Well, the issues of atonement and the cross are very important too. Greg includes in his version of mere Christianity, in this book, the ideas that it’s really important that we get the substitutionary nature of the atonement right, that Christianity is incomplete, it’s lacking something essential, if we don’t understand what happened at the cross.
I’m encouraged that Koukl included this section because it’s something we need to understand when we’re talking with people too. We’re not just trying to convince someone of a worldview, as if they just need to check the right boxes. No, we’re trying to convince someone ultimately of the truthfulness and reliability of the Gospel. At the center of the Gospel is Christ paying for sin and crediting us with righteousness.
I would wholeheartedly recommend this book. I think it’s easily approachable. The chapters read very quickly. You can always read a chapter before bed no matter how tired you are or how little time you have. I think that’s important in a book, that it’s easily digestible in small pieces. It’s also easily accessible from a writing level and that type of standpoint too.
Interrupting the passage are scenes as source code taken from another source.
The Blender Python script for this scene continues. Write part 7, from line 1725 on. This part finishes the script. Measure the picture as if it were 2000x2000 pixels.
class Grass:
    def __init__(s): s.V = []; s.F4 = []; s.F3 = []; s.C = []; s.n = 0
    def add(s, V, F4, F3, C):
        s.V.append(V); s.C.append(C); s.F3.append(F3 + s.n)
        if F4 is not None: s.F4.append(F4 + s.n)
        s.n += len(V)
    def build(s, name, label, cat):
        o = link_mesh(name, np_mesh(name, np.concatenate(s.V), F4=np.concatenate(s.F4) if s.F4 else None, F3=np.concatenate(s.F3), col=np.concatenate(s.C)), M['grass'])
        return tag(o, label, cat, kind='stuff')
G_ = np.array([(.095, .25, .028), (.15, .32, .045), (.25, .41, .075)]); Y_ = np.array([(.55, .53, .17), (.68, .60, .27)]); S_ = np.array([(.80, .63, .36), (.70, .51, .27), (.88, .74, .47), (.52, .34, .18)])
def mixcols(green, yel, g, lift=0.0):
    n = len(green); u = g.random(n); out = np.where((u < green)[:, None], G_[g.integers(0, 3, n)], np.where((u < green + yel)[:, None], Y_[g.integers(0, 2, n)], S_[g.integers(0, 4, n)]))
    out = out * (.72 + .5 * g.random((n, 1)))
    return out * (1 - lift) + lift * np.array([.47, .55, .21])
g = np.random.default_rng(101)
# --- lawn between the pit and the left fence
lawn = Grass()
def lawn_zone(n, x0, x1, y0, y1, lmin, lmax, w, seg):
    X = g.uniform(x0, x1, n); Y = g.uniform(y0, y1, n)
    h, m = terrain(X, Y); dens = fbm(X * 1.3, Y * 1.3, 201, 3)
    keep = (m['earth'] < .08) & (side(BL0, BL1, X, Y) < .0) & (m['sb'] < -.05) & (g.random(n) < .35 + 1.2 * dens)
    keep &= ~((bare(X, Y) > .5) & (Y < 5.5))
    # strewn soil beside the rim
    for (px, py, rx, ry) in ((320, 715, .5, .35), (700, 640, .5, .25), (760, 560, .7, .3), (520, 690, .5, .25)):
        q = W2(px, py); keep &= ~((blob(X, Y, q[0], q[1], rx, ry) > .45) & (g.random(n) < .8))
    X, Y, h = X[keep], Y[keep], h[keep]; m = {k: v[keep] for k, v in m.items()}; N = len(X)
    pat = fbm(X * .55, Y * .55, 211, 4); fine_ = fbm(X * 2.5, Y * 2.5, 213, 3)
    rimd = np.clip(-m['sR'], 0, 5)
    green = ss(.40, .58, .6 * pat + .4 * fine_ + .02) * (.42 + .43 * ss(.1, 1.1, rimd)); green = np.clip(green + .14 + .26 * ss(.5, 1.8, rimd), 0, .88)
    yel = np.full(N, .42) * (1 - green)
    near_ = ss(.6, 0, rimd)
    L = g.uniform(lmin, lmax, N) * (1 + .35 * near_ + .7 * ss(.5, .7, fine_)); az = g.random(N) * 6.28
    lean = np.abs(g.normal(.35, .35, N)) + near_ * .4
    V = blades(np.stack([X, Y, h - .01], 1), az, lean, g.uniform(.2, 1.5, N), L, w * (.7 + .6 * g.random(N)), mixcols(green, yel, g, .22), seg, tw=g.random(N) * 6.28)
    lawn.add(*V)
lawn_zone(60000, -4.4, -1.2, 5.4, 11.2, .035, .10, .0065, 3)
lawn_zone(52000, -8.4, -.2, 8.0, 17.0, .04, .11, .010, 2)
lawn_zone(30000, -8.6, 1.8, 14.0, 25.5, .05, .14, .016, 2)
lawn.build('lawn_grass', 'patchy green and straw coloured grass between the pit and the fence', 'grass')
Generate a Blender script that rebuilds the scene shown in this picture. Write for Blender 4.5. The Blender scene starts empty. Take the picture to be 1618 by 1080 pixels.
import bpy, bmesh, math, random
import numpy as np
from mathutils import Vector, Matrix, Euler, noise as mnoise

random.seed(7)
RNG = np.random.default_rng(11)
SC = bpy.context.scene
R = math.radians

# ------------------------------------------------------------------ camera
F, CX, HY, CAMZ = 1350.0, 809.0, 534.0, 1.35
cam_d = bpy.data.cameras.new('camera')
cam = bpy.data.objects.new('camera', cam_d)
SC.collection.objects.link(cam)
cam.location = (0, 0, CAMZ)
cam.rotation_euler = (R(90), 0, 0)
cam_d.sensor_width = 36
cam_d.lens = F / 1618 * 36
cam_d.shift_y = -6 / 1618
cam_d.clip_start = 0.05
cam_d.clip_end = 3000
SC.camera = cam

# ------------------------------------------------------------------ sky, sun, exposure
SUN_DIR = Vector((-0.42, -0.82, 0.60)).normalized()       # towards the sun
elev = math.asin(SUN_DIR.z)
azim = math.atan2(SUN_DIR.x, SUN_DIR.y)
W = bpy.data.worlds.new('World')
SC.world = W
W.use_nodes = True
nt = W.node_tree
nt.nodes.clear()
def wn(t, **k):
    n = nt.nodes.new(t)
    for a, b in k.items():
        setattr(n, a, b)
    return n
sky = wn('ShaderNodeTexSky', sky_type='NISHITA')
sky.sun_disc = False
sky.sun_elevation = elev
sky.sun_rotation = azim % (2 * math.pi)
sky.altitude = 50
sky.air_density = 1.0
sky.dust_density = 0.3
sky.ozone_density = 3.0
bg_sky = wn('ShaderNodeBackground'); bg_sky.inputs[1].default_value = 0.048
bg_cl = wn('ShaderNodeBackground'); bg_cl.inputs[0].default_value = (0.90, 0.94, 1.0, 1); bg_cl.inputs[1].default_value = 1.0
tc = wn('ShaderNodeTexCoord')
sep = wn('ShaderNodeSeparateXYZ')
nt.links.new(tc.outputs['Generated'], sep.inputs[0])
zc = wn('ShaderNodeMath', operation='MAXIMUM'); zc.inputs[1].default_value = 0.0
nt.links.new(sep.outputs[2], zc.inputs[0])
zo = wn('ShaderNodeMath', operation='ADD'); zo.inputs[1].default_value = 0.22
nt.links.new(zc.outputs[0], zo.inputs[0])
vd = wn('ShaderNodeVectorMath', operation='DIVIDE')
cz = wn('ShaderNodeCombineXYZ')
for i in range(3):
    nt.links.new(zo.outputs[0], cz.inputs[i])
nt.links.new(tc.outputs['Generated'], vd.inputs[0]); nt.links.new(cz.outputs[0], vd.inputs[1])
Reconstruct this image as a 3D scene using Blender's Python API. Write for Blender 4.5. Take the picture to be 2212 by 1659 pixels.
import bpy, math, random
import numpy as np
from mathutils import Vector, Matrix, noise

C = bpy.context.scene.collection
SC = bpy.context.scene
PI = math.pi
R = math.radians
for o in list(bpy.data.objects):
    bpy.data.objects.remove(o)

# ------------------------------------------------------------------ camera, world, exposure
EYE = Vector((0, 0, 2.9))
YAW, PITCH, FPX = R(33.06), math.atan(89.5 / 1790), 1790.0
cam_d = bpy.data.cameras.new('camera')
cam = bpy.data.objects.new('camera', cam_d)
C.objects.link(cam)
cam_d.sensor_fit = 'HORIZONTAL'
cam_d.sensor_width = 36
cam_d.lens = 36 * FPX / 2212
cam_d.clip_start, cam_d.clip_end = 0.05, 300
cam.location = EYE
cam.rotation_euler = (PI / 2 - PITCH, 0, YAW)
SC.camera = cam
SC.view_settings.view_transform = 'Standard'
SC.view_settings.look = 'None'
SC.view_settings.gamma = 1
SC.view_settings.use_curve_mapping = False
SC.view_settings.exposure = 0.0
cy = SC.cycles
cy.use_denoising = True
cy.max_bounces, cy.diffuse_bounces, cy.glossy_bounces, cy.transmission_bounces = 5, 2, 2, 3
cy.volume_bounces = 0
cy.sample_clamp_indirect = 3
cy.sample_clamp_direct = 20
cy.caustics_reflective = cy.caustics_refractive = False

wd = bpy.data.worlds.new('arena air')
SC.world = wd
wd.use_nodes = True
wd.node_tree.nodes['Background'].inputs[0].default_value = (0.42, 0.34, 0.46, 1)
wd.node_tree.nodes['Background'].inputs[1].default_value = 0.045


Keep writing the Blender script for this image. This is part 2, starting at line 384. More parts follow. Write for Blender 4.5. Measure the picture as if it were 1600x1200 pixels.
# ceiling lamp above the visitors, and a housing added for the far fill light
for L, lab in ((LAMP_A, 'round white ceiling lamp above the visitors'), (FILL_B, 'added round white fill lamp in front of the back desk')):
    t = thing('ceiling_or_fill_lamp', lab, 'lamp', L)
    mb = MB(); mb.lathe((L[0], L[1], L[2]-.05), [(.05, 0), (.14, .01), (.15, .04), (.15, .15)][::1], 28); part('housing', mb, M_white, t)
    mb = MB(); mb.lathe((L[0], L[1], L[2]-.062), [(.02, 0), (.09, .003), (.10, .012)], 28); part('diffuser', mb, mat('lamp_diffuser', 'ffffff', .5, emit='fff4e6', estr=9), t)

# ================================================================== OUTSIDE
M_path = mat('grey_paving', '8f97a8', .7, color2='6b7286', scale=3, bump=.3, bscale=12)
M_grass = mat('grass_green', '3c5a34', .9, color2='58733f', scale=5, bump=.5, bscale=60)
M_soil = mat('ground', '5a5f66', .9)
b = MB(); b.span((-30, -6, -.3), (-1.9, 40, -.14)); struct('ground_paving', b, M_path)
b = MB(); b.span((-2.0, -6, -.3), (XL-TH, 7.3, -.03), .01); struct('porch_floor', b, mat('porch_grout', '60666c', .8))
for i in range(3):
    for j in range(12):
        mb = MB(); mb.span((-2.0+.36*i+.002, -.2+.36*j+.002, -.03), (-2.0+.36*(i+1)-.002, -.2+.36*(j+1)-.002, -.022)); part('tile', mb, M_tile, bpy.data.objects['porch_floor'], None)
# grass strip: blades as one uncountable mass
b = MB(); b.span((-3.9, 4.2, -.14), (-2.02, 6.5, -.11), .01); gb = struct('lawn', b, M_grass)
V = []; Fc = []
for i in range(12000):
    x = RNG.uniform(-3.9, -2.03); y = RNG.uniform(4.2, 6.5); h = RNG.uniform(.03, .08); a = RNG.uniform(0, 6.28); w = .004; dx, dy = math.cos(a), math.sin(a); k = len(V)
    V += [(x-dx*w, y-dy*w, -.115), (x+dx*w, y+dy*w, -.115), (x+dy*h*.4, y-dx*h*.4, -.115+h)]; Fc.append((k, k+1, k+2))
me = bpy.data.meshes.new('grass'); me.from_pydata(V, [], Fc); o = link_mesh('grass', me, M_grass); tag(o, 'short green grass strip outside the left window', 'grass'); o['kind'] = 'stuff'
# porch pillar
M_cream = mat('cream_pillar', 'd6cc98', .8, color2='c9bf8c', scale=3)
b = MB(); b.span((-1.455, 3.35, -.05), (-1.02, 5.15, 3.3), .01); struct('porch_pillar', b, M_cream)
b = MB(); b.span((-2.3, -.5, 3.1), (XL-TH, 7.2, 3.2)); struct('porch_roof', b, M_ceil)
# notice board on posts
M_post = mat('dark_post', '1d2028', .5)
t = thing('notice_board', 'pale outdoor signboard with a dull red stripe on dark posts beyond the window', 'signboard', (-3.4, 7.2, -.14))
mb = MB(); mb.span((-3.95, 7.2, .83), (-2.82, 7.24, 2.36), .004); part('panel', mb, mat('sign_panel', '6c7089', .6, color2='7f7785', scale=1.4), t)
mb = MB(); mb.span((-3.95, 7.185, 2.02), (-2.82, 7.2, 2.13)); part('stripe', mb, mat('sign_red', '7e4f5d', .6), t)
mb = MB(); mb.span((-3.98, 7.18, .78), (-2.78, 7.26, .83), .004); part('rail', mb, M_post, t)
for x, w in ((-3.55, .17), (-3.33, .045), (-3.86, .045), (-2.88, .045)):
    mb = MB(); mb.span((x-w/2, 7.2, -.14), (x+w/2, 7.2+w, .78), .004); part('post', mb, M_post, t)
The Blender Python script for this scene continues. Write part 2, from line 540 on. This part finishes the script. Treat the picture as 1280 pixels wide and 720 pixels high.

You have no excuse not to get the book, The Story of Reality: How the World Began, How It Ends, and Everything Important that Happens in Between. Christianity is a true story. It is the story of the way the world is as it exists, and it’s persuasive. This book will equip you to understand that more fully and present that with other peoples. Go get it. It’s on Amazon. You can also buy it from str.org also.
I hope you have a Merry Christmas and a thoughtful time reflecting on what Christ came to do that ultimately started in the incarnation at what we celebrate as Christmas.